As far as my experience at Mythic, I'm not bitter. Sad, maybe. I don't necessarily regret the opportunity I had to get a leg up in an industry that I love, but I do regret that things didn't turn out as well as I'd hoped they would. I don't imagine that the game was perfect, but it's a tough market. It's either sink or swim.

Two years, four months, almost to the day. I was proud to be where I was, to work for Mythic and Electronic Arts, along with so many bright and shining folks. I never gave up on Mythic, either; I always looked towards a better day, when things would turn around. If it ever comes to pass now, I won't be there to see it from the inside. No, I'll be somewhere else, focusing my skill, dedication, and optimism on something else.


Anonymous said...

A lot of that sounds very familiar to me, though my run at WotC was shorter - 14 months to the day. I did move home, and went with full-time freelance writing. But I really can't recommend that road.

But while I may, in fact, still hold some bitterness I have never regretted moving my family and taking the dream job working on games. I learned a lot, met a bunch of great people, and changed my perspective forever.

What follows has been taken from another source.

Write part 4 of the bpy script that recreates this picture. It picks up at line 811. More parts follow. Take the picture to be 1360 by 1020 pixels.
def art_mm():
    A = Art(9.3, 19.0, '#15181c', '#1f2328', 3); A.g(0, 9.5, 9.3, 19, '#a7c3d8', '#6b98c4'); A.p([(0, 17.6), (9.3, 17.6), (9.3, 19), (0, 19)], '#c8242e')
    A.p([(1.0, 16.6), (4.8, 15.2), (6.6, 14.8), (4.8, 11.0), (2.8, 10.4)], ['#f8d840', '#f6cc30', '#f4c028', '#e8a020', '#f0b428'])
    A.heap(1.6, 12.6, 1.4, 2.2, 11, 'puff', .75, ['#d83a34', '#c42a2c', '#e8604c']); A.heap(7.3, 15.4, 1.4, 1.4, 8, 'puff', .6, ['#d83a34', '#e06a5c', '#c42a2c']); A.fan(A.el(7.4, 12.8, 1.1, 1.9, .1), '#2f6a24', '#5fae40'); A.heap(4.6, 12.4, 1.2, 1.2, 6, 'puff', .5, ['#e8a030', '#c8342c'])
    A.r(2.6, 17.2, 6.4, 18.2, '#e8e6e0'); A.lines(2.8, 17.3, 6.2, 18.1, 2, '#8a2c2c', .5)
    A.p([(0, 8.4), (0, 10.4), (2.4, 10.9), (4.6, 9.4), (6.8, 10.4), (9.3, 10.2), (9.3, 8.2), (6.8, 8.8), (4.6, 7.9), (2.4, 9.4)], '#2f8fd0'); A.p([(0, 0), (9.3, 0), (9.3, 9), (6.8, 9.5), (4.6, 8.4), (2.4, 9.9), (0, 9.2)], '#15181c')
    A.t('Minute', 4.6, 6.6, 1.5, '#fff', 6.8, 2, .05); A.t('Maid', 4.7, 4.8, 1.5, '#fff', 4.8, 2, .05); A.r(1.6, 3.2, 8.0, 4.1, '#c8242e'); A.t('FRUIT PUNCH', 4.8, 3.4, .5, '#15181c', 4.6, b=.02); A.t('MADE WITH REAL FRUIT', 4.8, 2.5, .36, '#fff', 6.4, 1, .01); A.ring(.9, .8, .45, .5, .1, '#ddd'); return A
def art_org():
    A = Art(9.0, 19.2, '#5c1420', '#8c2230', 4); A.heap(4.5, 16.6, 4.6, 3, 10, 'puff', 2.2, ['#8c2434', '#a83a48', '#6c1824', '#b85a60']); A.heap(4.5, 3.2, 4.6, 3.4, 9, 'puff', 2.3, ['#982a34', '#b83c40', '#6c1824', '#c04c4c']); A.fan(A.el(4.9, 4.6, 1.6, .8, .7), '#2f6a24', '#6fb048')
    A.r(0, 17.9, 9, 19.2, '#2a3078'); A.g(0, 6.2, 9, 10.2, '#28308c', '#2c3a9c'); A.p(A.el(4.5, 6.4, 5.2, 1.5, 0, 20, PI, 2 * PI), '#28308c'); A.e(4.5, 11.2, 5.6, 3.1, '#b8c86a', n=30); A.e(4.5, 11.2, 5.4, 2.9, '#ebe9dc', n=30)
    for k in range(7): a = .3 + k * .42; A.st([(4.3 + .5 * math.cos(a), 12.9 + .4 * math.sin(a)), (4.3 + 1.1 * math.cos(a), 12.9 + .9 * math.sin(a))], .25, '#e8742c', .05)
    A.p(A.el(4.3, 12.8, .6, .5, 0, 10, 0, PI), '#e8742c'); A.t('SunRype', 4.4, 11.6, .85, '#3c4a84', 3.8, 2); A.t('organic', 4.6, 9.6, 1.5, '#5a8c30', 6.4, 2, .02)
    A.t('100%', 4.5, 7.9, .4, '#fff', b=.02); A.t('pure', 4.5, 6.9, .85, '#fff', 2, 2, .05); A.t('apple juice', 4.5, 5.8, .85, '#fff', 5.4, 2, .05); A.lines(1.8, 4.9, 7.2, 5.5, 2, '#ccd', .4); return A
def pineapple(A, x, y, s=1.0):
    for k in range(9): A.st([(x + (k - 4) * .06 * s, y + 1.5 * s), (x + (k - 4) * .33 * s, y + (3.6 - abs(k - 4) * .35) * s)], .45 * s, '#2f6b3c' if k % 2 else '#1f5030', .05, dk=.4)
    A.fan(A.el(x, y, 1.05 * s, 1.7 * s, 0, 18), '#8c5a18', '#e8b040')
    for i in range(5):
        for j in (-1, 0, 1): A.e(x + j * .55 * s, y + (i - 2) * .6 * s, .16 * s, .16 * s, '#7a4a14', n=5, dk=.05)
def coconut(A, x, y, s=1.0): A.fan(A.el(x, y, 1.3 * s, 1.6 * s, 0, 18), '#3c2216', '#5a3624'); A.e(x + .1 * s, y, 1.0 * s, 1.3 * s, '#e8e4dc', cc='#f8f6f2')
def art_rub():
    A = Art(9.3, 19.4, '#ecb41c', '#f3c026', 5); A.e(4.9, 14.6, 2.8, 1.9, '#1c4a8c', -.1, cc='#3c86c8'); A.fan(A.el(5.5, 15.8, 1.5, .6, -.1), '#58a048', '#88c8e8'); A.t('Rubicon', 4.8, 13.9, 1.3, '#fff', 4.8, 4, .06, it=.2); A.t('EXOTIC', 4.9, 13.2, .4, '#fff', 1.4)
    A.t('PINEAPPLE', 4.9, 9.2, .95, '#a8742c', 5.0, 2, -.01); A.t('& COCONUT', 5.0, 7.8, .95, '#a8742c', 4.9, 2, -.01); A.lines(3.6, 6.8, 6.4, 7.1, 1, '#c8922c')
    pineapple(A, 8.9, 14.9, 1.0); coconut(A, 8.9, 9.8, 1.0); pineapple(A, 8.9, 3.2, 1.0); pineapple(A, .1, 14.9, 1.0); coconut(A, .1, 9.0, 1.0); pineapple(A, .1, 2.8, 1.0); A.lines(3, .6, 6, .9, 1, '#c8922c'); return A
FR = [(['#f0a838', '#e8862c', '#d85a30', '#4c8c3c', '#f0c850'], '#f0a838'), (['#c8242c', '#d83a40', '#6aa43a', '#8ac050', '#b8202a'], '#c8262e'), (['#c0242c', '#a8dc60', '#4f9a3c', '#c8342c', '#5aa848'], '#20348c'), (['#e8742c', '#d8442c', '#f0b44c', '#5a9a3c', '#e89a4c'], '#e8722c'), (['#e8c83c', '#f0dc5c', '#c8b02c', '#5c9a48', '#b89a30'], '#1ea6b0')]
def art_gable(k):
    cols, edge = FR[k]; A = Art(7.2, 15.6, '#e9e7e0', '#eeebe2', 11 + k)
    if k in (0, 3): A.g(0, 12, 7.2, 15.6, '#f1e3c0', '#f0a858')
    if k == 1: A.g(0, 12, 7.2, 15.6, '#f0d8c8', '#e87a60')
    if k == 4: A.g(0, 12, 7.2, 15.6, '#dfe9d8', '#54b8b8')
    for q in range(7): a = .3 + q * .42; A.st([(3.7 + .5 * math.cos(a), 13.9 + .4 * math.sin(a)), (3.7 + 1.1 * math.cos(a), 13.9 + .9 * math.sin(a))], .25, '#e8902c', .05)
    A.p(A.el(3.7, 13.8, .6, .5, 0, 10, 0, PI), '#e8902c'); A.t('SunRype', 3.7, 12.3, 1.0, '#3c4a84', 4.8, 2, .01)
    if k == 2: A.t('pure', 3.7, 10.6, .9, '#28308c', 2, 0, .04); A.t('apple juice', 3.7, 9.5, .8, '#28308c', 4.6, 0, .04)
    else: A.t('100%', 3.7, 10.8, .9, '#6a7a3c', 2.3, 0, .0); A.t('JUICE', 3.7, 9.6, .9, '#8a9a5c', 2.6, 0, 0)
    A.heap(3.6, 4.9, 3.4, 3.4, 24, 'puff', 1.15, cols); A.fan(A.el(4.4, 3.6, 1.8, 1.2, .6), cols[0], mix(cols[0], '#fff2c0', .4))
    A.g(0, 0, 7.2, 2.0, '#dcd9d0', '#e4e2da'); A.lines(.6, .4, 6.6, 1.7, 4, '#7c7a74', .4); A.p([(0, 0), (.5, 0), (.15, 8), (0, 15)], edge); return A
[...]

But getting laid off still sucks.

Bricriu Nemthenga said...

Damn, Gary.

I heard about the layoffs at EA on the news today shortly before I saw your post. Very sorry to read that they let you go.

On the other hand, I’ve little doubt that this setback will be a relatively short one for you — the crappy economy permitting — given your history of knowing what you want to do in life and finding a way to do it (the game articles, the rulebook writing, and now the video game thing).

If, for whatever reason, you do end up coming back to California, know that mi casa es su casa if you need somewhere to stay while you hunt for apartments, jobs, etc. (Granted, Palm Springs is not an ideal base of operations, but it’s there if you ever need it.)